Kenmerkend voor een pegmatiet is het voorkomen van zeldzame mineralen als aquamarijn, toermalijn, topaas, fluoriet, apatiet en wolfraam. Vooral mineralen die lithium bevatten, ontstaan in pegmatieten omdat een pegmatiet de laatst kristalliserende elementen opneemt.

Pegmatiet is genoemd naar het Latijnse woord pegma, dat "schavot" of "boekenkast" betekent.

Overal waar magma stolt onder het aardoppervlak, ontstaat stollingsgesteente. In gebieden waar een deel van het magma nog vloeibaar blijft, zijn er kristallen die "drijven" en aangroeien in de smelt die langzaam en als laatste uitkristalliseert.
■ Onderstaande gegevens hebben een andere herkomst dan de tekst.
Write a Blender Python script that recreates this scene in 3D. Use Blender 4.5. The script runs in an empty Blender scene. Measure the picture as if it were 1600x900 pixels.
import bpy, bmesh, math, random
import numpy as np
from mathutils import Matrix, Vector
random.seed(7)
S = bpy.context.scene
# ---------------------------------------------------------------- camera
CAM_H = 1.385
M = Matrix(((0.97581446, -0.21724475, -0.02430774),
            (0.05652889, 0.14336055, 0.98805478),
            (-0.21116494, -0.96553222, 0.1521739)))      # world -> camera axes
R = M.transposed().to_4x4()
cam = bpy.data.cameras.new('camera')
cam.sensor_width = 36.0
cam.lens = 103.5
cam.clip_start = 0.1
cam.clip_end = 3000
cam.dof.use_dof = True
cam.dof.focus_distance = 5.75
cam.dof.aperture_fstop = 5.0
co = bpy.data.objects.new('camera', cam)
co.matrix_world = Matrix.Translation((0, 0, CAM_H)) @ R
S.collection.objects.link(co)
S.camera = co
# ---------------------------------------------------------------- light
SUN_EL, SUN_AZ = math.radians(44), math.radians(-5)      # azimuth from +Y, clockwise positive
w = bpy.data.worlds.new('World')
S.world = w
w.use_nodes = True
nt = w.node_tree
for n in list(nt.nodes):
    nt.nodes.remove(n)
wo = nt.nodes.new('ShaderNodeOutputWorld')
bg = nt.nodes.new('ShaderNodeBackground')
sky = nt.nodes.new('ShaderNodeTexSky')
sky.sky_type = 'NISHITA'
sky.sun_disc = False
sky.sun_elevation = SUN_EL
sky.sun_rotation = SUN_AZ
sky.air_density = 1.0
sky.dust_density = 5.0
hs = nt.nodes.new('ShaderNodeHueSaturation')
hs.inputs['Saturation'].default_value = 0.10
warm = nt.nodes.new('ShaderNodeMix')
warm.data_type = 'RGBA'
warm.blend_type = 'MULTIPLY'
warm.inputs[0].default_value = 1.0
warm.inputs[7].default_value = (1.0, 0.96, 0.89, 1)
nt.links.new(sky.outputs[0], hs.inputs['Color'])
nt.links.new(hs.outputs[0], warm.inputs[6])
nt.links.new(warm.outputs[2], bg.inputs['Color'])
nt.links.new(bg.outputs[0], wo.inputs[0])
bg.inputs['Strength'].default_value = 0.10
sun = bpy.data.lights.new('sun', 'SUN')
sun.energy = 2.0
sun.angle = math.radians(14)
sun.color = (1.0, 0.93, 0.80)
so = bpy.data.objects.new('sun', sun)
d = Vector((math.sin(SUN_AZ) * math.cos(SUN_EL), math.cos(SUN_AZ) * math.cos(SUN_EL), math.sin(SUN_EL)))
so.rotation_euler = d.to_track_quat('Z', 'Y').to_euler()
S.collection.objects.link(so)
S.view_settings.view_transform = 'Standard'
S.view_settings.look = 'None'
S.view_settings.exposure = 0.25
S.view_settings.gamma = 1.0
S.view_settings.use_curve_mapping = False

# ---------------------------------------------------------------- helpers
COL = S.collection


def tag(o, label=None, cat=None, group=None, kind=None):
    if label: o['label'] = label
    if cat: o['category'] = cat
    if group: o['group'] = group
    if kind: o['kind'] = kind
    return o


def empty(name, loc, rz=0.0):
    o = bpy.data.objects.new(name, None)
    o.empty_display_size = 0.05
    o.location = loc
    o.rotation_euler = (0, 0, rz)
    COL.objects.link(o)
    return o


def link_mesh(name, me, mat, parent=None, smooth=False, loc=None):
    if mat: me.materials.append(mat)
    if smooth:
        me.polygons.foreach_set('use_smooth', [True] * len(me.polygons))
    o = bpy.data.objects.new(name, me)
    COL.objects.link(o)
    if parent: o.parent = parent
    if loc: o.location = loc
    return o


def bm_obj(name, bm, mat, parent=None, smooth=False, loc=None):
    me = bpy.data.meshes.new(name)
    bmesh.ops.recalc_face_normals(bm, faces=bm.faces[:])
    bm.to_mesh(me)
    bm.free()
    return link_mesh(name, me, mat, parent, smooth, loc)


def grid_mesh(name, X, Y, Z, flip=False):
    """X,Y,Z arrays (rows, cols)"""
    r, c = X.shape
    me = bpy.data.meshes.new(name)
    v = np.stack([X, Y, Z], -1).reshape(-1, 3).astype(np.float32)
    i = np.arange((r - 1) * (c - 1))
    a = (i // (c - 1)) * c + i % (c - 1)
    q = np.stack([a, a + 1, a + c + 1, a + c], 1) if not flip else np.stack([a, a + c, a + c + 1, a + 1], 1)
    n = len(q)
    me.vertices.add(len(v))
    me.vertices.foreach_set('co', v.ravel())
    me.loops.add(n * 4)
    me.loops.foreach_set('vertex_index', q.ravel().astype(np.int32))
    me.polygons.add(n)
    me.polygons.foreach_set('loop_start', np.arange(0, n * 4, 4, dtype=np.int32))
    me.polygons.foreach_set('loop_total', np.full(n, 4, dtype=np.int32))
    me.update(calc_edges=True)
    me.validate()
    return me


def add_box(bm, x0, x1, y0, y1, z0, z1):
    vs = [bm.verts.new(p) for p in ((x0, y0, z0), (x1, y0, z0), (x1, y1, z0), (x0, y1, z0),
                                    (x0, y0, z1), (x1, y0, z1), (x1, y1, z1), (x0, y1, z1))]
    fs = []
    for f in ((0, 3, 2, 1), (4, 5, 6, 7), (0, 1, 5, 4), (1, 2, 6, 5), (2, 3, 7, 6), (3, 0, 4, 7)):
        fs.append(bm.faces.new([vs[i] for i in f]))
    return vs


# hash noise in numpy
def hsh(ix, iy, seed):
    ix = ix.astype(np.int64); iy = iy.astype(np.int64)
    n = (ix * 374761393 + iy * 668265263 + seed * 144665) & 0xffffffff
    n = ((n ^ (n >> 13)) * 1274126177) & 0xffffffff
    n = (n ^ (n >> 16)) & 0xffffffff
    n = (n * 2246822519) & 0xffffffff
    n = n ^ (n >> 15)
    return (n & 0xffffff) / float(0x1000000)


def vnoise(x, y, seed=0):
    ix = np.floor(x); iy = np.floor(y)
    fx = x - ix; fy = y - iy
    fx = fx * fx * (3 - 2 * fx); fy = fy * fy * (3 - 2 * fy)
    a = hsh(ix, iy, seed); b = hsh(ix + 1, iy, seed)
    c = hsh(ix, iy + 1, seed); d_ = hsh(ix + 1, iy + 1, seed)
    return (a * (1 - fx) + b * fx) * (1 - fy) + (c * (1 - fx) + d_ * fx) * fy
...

Als pegmatieten ontsloten raken aan het oppervlak, zijn er vaak erg mooie en grote kristallen te vinden. Dit is het geval in Brazilië, maar ook op kleinere schaal op Cap de Creus, Catalonië, Spanje.

Omdat pegmatieten zeldzame aardelementen als lithium, beryllium en tantalium bevat, is het voor de industrie een interessant gesteente om te mijnen. Ook edelstenen worden in pegmatieten gevonden.

Alluvium

Holoceen, vroeger ook Alluvium genoemd, is de naam van het geologische tijdvak van 10.000 jaar geleden tot nu. Het woord 'Holoceen' stamt uit het Grieks: holos betekent "compleet" en ceno betekent "nieuw".

Het Holoceen is een relatief warme periode of interglaciaal, vergeleken met de voorgaande ijstijden of glacialen.

Tijdens het Holoceen is het Nederlandse landschap in grote mate gevormd: de kuststrook met haar duinen, de veengebieden van het westen, de zandverstuivingen op de Veluwe, het zeekleilandschap van Noord-Nederland, ze werden alle gevormd gedurende het Holoceen.

In deze periode eindigde de Oude Steentijd en vonden de Middensteentijd- en Jonge Steentijd, de bronstijd en de ijzertijd plaats. Uiteraard ook alle latere archeologische of geschiedkundige perioden.

Het Holoceen vormt samen met het voorafgaande Pleistoceen het Quartair.